Türklerin İslamiyeti kabul etmeleri, İslam ve dünya tarihi açısından önemli sonuçlar doğurmuştur.
Türkler, Abbasiler Döneminde İslam Devleti’ni Bizans’a karşı korudular, Gazneliler Döneminde
İslamiyet Hindistan’a kadar Türkler sayesinde ulaştı.
Büyük Selçuklu Devleti Döneminde ise İslam dünyasının koruyucusu oldular ve Anadolu’da İslamiyetin yayılmasını sağladılar. Yine Türkiye Selçukluları Döneminde Haçlı saldırılarına karşı önemli başarılar elde ettiler.
Osmanlı Devleti Döneminde ise Türkler İslam dünyasının siyasi lideri oldular ve İslam dininin Balkanlar’da yayılmasını sağladılar.

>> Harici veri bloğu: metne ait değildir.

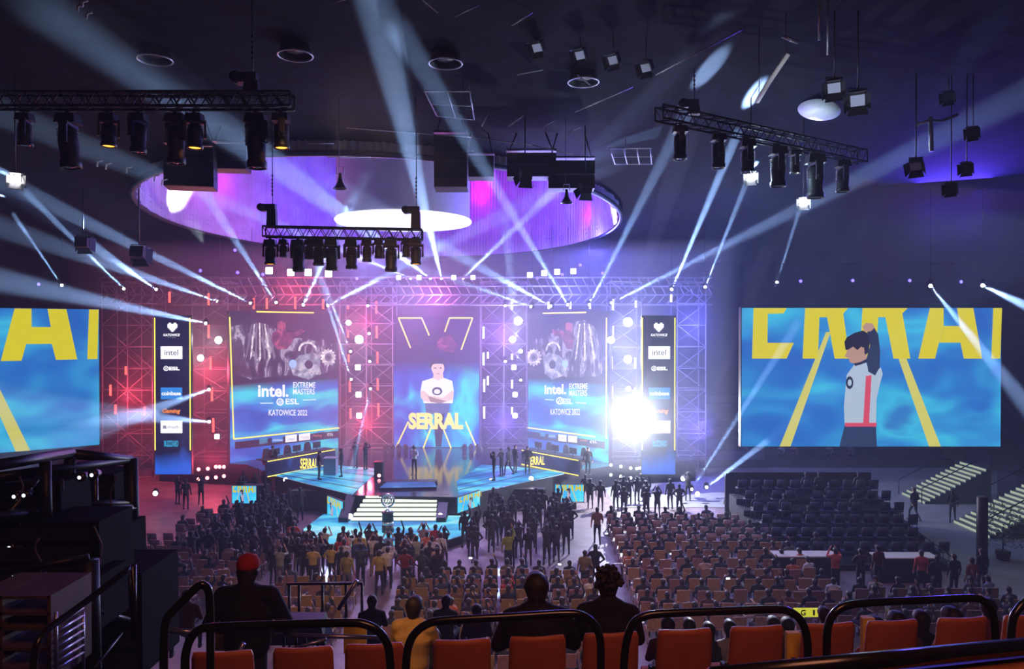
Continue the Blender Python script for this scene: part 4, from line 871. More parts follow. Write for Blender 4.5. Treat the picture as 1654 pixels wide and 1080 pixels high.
def body(name, J, voxel, hat=False, long_sleeve=True, hires=False, trou=TROU, mats=None, bulk=1.0):
    "J: joints of the pose; x sideways, y forward, z up"
    B = []
    def b(a, c, ra, rb, m, sx=1.0): B.append((Vector(J.get(a, a) if isinstance(a, str) else a), Vector(J[c] if isinstance(c, str) else c), ra, rb, m, sx))
    b('pel', 'waist', .125, .12, 1, 1.3); b('waist', 'chest', .118, .135, 1, 1.35); b('chest', 'upch', .13, .09, 1, 1.55)
    b('pel', 'hipc', .12, .115, 2, 1.35)
    b('upch', 'neck', .085, .056, 1); b('neck', 'head', .056, .08, 0)
    hd = Vector(J['head']); up = (Vector(J['head'])-Vector(J['neck'])).normalized(); fw = Vector(J.get('fw', (0, 1, 0)))
    B.append((hd+up*.015, hd+up*.06-fw*.01, .084, .092, 0, .93)); B.append((hd+fw*.05-up*.03, hd+fw*.045, .045, .05, 0, 1.0))
    B.append((hd+fw*.092+up*.035, hd+fw*.105+up*.0, .010, .016, 0, 1.0))
    lat = fw.cross(up)
    for s in (-1, 1): B.append((hd+lat*s*.078+up*.01, hd+lat*s*.082+up*.05, .014, .018, 0, .6))
    B.append((hd+up*.075-fw*.035, hd+up*.08+fw*.02, .089, .082, 3, 1.05)); B.append((hd-fw*.05-up*.02, hd-fw*.045+up*.06, .058, .082, 3, 1.25))
    for s in ('l', 'r'):
        b('sh'+s, 'el'+s, .066, .048, 1); am = 1 if long_sleeve else 0
        b('upch', 'sh'+s, .075, .068, 1)
        b('el'+s, 'wr'+s, .045, .032, am)
        w_ = Vector(J['wr'+s]); e_ = Vector(J['el'+s]); d = (w_-e_).normalized(); h = w_+d*.09
        B.append((w_, w_+d*.07, .03, .036, 0, 1.2))
        if hires:
            q = lat if abs(lat.dot(d)) < .8 else up; q = (q-d*q.dot(d)).normalized(); nn = d.cross(q)
            for k, ln in enumerate((.065, .075, .07, .055)):
                a0 = w_+d*.085+q*(k-1.5)*.019; a1 = a0+d*ln*.55+nn*.006; B.append((a0-d*.02, a1, .0095, .009, 0, 1)); B.append((a1, a1+d*ln*.4+nn*.022, .009, .0075, 0, 1))
            B.append((w_+d*.03+q*.03, w_+d*.075+q*.058, .012, .010, 0, 1)); B.append((w_+d*.075+q*.058, w_+d*.10+q*.056, .010, .008, 0, 1))
        else: B.append((w_+d*.07, w_+d*.14, .03, .018, 0, 1.3))
        b('hip'+s, 'kn'+s, .088, .06, 2); b('kn'+s, 'an'+s, .056, .042, 2)
        an = Vector(J['an'+s]); tf = Vector(J.get('tf', (0, 1, 0)))
        B.append((an+Vector((0, 0, -.045))-tf*.03, an+tf*.15+Vector((0, 0, -.055)), .042, .036, 4, 1.05))
    if bulk != 1: B = [(a, c, ra*bulk, rb*bulk, m, sx) if m == 1 else (a, c, ra, rb, m, sx) for a, c, ra, rb, m, sx in B]
    mb = MB()
    for a, c, ra, rb, m, sx in B: caps(mb, a, c, ra, rb, sx, 10 if not hires else 16)
    me = bpy.data.meshes.new(name); me.from_pydata(mb.v, [], mb.f); o = bpy.data.objects.new(name, me); C.objects.link(o)
    r = o.modifiers.new('r', 'REMESH'); r.mode = 'VOXEL'; r.voxel_size = voxel; r.use_smooth_shade = True
    s_ = o.modifiers.new('s', 'SMOOTH'); s_.factor = .5; s_.iterations = 2 if not hires else 4
    out = bpy.data.meshes.new_from_object(o.evaluated_get(bpy.context.evaluated_depsgraph_get())); bpy.data.objects.remove(o)
    out.materials.clear()
    for m in (mats or (SKM, TOP, trou, HAIRM, SHOE)): out.materials.append(m)
    for p in out.polygons:
        c = p.center; best = 1e9; bi = 0
        for a, e, ra, rb, m, sx in B:
            ab = e-a; t = max(0, min(1, (c-a).dot(ab)/max(ab.length_squared, 1e-9))); q = a+ab*t
            dv = c-q; dd = math.sqrt((dv.x/sx)**2+dv.y**2+dv.z**2)-(ra+(rb-ra)*t)
            if dd < best: best = dd; bi = m
        p.material_index = bi; p.use_smooth = True
    out.name = name
    return out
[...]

İslam dinini kabul eden Türkler millî benliklerini korudukları gibi aynı zamanda,
İslam medeniyetine katılarak bu medeniyetin temel taşlarından biri oldular. Türklerin İslam medeniyetine
girmiş olmaları yurt arayışı ile birleşince onları Asya bozkırlarından Ön Asya’ya getirip oraya yerleşmelerini
sağladı.
Bu suretle Türkler tutunabilecekleri, büyük ve düzenli devlet kurabilecekleri bu bölgeye yerleştiler.
İslam medeniyetinin gelişmesinde de Türklerin büyük katkıları olmuştur. Batıda unutulmuş olan eski medeniyetlerin eserleri, İslam medeniyeti sayesinde tekrar Avrupa’ya taşındı.
İslam medeniyetinin öncüleri durumunda olan Türk bilginler bütün dünya tarafından tanındı ve eserleri
yüzyıllarca bilime rehberlik etti. Bu Türk bilginlerinin en ünlüleri Farabi, Birunî ve Ibn-i Sina’dır.
Selçuklu veziri Nizamülmülk tarafından Bağdat’ta kurulan Nizamiye Medresesi (1066), Türklerin eğitim alanında yapmış oldukları hizmetlere örnektir.